To his innate elastic-limbed defensive excellence, Murray has added the necessary aggression. Against Djokovic, he sought to take control on the big points, stepping up from the baseline and taking the ball on the rise; nobody transitions more devastatingly from defence to attack. He has also become an outstanding tactician: the NYT’s Geoff Macdonald says Murray “plays the smartest game in tennis.” In holes against Cilic and Berdych, Murray’s brain whirred like a supercomputer, coolly recalibrating his game for the demands of the situation under the immense pressure of a heavy deficit.

Just as impressive is Murray’s determination. He has said his victory is “what I have been working towards for the last ten years of my life.” And how he has worked. When he felt his teenage coaching was inadequate, he moved to Barcelona, alone, at age 15. When he felt his conditioning was letting him down, he devised a fitness program that lasts six hours a day off season and includes chin-ups with 20 kilos strapped to his waist and sets of twenty 100m sprints in 20 minutes. When he suspected his performance suffered in hot weather, he started doing Bikram yoga in 43-degree saunas.
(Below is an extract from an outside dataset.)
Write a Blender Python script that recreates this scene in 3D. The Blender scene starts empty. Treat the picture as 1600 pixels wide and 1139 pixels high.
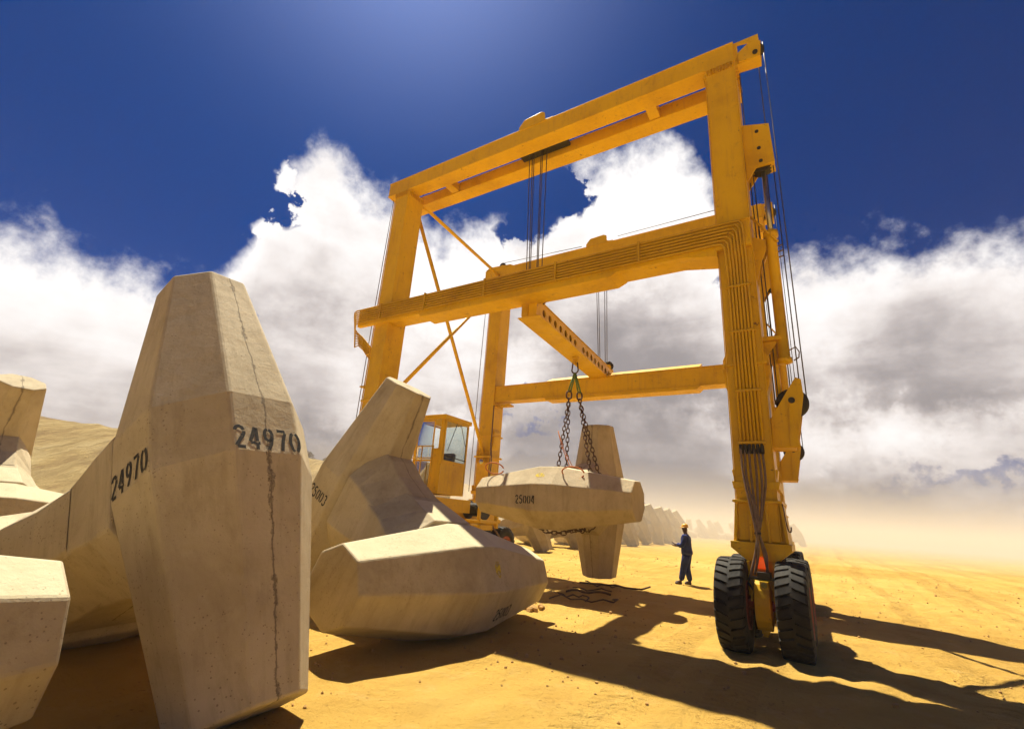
import bpy, bmesh, math, random
from mathutils import Vector, Matrix, Euler, noise
random.seed(7)
R = math.radians
SC = bpy.context.scene
COL = SC.collection
PI = math.pi

# ------------------------------------------------------------------ materials
def new_mat(name):
    m = bpy.data.materials.new(name); m.use_nodes = True
    nt = m.node_tree
    return m, nt, nt.nodes['Principled BSDF']
def N(nt, t, **kw):
    n = nt.nodes.new(t)
    for k, v in kw.items():
        if k in n.inputs: n.inputs[k].default_value = v
        else: setattr(n, k, v)
    return n
def L(nt, a, b): nt.links.new(a, b)
def ramp(nt, fac, stops):
    r = nt.nodes.new('ShaderNodeValToRGB')
    e = r.color_ramp.elements
    while len(e) > 1: e.remove(e[-1])
    e[0].position = stops[0][0]; e[0].color = stops[0][1]
    for p, c in stops[1:]:
        x = e.new(p); x.color = c
    L(nt, fac, r.inputs[0]); return r.outputs[0]
def g4(v): return (v, v, v, 1)
def noise_n(nt, co, scale, detail=6, rough=.6, dist=0):
    n = N(nt, 'ShaderNodeTexNoise', Scale=scale, Detail=detail, Roughness=rough, Distortion=dist)
    L(nt, co, n.inputs['Vector']); return n.outputs['Fac']
def mixc(nt, f, a, b, mode='MIX'):
    m = nt.nodes.new('ShaderNodeMix'); m.data_type = 'RGBA'; m.blend_type = mode
    for s, v in ((0, f), (6, a), (7, b)):
        if hasattr(v, 'is_linked'): L(nt, v, m.inputs[s])
        else: m.inputs[s].default_value = v
    return m.outputs[2]
def math_n(nt, op, a, b=0, c=0, clamp=False):
    m = nt.nodes.new('ShaderNodeMath'); m.operation = op; m.use_clamp = clamp
    for i, v in enumerate((a, b, c)):
        if hasattr(v, 'is_linked'): L(nt, v, m.inputs[i])
        else: m.inputs[i].default_value = v
    return m.outputs[0]
def bump(nt, h, strength, dist, prev=None):
    b = N(nt, 'ShaderNodeBump', Strength=strength, Distance=dist)
    L(nt, h, b.inputs['Height'])
    if prev: L(nt, prev, b.inputs['Normal'])
    return b.outputs[0]
def objco(nt): return nt.nodes.new('ShaderNodeTexCoord').outputs['Object']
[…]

It was suggested that Murray’s tearful runner’s-up speech at this year’s Wimbledon boosted his popularity by making him more relatable. But the opposite was surely true: it showed how far removed Murray was from the average Joe in his willingness to invest with such single-minded totality in an ambition that had no guarantee of fulfilment.

Now that that ambition is fulfilled, and Murray has smiled for the cameras, perhaps he will finally be accorded national treasure status by a country that has not always found it easy to warm to him. It was our loss. Murray was never dour or gloomy, just measured and reflective. He was never bratty or unpatriotic, just the victim of shameful caricature and misquotation. And those fools who maintain the Scot has no sense of humour should watch the YouTube video of Murray at Roland Garros crooning a ridiculous karaoke rendition of ‘I Want You Back’ in a disco wig.

The truth is that Andy Murray has been for many years one of Britain and Scotland’s most admirable sporting exports – competing with the world’s best with skill and dedication on the court, conducting himself with understated dignity off it. There can be no disagreeing with Djokovic’s gracious assessment that no-one deserves this Major triumph more than Murray.

So that’s that then. The drought is over, the ghost is laid to rest, the monkey has been flung from the hunched back of British tennis. Tennis’s oldest storyline is at an end, but if Andy Murray’s manifold qualities endure, the next chapter could be really rather special.